— START Materials provided —
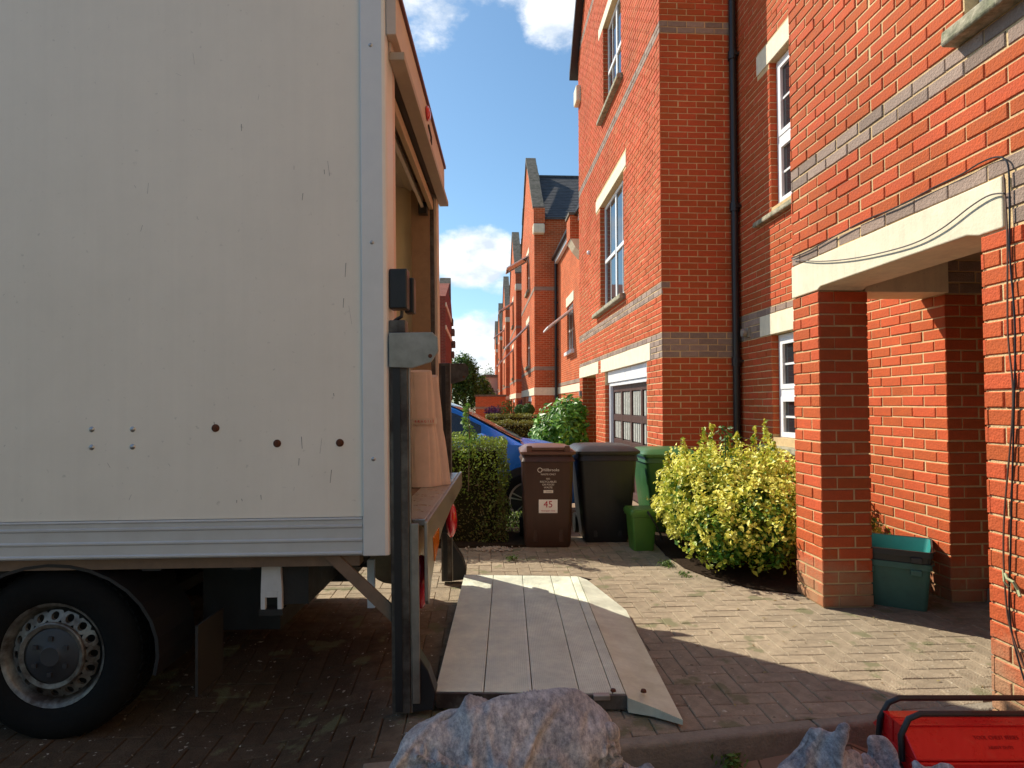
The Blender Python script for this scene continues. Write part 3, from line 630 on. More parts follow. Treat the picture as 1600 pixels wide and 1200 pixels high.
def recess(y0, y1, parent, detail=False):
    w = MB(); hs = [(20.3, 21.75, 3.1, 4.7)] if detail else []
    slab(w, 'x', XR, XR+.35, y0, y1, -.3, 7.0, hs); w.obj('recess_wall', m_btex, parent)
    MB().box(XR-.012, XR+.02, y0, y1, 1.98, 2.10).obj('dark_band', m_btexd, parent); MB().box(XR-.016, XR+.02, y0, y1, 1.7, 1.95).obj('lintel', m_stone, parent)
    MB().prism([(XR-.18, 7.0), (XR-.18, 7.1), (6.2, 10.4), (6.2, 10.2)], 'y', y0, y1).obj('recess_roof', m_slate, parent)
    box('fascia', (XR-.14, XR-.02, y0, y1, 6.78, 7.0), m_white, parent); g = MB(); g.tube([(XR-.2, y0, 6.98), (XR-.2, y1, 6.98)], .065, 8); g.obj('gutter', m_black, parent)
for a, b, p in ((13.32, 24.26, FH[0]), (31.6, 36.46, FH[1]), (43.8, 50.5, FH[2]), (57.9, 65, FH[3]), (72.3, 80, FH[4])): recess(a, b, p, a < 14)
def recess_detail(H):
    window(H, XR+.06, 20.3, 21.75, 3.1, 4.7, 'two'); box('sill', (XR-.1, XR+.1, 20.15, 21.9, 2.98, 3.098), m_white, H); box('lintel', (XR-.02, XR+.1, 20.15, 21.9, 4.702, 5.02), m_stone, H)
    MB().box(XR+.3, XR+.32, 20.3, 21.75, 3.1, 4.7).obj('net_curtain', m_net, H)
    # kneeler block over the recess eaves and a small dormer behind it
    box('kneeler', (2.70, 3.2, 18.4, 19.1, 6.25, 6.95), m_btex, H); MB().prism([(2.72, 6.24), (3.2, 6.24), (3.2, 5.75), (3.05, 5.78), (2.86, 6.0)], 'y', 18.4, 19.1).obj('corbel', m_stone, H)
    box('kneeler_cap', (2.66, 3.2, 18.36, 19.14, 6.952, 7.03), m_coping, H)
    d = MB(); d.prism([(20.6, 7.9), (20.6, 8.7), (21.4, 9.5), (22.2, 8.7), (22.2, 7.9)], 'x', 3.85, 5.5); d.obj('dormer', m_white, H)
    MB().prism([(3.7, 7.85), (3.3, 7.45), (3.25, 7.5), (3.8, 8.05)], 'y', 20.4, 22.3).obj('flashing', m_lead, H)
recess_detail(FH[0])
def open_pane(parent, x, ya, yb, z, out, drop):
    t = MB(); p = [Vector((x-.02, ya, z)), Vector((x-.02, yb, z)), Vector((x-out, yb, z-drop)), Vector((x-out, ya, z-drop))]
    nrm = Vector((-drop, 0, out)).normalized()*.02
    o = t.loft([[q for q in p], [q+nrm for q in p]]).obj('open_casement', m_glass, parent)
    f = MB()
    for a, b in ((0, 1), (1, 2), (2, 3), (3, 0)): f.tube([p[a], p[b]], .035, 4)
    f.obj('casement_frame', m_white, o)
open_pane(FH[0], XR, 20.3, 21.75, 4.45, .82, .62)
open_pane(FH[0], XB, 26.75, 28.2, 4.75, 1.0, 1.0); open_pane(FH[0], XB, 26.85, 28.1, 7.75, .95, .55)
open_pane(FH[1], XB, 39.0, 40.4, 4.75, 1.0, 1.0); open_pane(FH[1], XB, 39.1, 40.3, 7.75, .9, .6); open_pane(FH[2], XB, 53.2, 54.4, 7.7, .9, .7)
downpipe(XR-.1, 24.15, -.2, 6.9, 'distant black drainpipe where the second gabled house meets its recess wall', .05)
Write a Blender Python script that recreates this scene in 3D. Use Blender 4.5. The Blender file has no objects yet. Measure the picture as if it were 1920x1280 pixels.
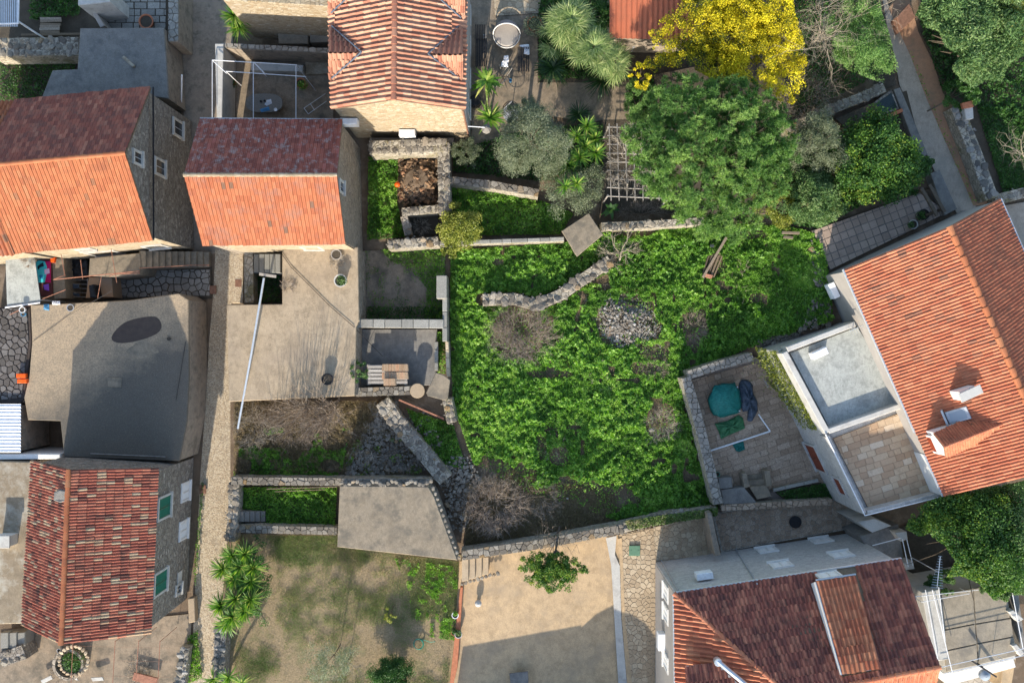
— END Materials provided —
**What you need to do**. Set down the material above as is, without any pictures.

**Solution to the exercise**.
The Blender Python script for this scene continues. Write part 3, from line 630 on. More parts follow. Treat the picture as 1600 pixels wide and 1200 pixels high.
def recess(y0, y1, parent, detail=False):
    w = MB(); hs = [(20.3, 21.75, 3.1, 4.7)] if detail else []
    slab(w, 'x', XR, XR+.35, y0, y1, -.3, 7.0, hs); w.obj('recess_wall', m_btex, parent)
    MB().box(XR-.012, XR+.02, y0, y1, 1.98, 2.10).obj('dark_band', m_btexd, parent); MB().box(XR-.016, XR+.02, y0, y1, 1.7, 1.95).obj('lintel', m_stone, parent)
    MB().prism([(XR-.18, 7.0), (XR-.18, 7.1), (6.2, 10.4), (6.2, 10.2)], 'y', y0, y1).obj('recess_roof', m_slate, parent)
    box('fascia', (XR-.14, XR-.02, y0, y1, 6.78, 7.0), m_white, parent); g = MB(); g.tube([(XR-.2, y0, 6.98), (XR-.2, y1, 6.98)], .065, 8); g.obj('gutter', m_black, parent)
for a, b, p in ((13.32, 24.26, FH[0]), (31.6, 36.46, FH[1]), (43.8, 50.5, FH[2]), (57.9, 65, FH[3]), (72.3, 80, FH[4])): recess(a, b, p, a < 14)
def recess_detail(H):
    window(H, XR+.06, 20.3, 21.75, 3.1, 4.7, 'two'); box('sill', (XR-.1, XR+.1, 20.15, 21.9, 2.98, 3.098), m_white, H); box('lintel', (XR-.02, XR+.1, 20.15, 21.9, 4.702, 5.02), m_stone, H)
    MB().box(XR+.3, XR+.32, 20.3, 21.75, 3.1, 4.7).obj('net_curtain', m_net, H)
    # kneeler block over the recess eaves and a small dormer behind it
    box('kneeler', (2.70, 3.2, 18.4, 19.1, 6.25, 6.95), m_btex, H); MB().prism([(2.72, 6.24), (3.2, 6.24), (3.2, 5.75), (3.05, 5.78), (2.86, 6.0)], 'y', 18.4, 19.1).obj('corbel', m_stone, H)
    box('kneeler_cap', (2.66, 3.2, 18.36, 19.14, 6.952, 7.03), m_coping, H)
    d = MB(); d.prism([(20.6, 7.9), (20.6, 8.7), (21.4, 9.5), (22.2, 8.7), (22.2, 7.9)], 'x', 3.85, 5.5); d.obj('dormer', m_white, H)
    MB().prism([(3.7, 7.85), (3.3, 7.45), (3.25, 7.5), (3.8, 8.05)], 'y', 20.4, 22.3).obj('flashing', m_lead, H)
recess_detail(FH[0])
def open_pane(parent, x, ya, yb, z, out, drop):
    t = MB(); p = [Vector((x-.02, ya, z)), Vector((x-.02, yb, z)), Vector((x-out, yb, z-drop)), Vector((x-out, ya, z-drop))]
    nrm = Vector((-drop, 0, out)).normalized()*.02
    o = t.loft([[q for q in p], [q+nrm for q in p]]).obj('open_casement', m_glass, parent)
    f = MB()
    for a, b in ((0, 1), (1, 2), (2, 3), (3, 0)): f.tube([p[a], p[b]], .035, 4)
    f.obj('casement_frame', m_white, o)
open_pane(FH[0], XR, 20.3, 21.75, 4.45, .82, .62)
open_pane(FH[0], XB, 26.75, 28.2, 4.75, 1.0, 1.0); open_pane(FH[0], XB, 26.85, 28.1, 7.75, .95, .55)
open_pane(FH[1], XB, 39.0, 40.4, 4.75, 1.0, 1.0); open_pane(FH[1], XB, 39.1, 40.3, 7.75, .9, .6); open_pane(FH[2], XB, 53.2, 54.4, 7.7, .9, .7)
downpipe(XR-.1, 24.15, -.2, 6.9, 'distant black drainpipe where the second gabled house meets its recess wall', .05)
Write a Blender Python script that recreates this scene in 3D. Use Blender 4.5. The Blender file has no objects yet. Measure the picture as if it were 1920x1280 pixels.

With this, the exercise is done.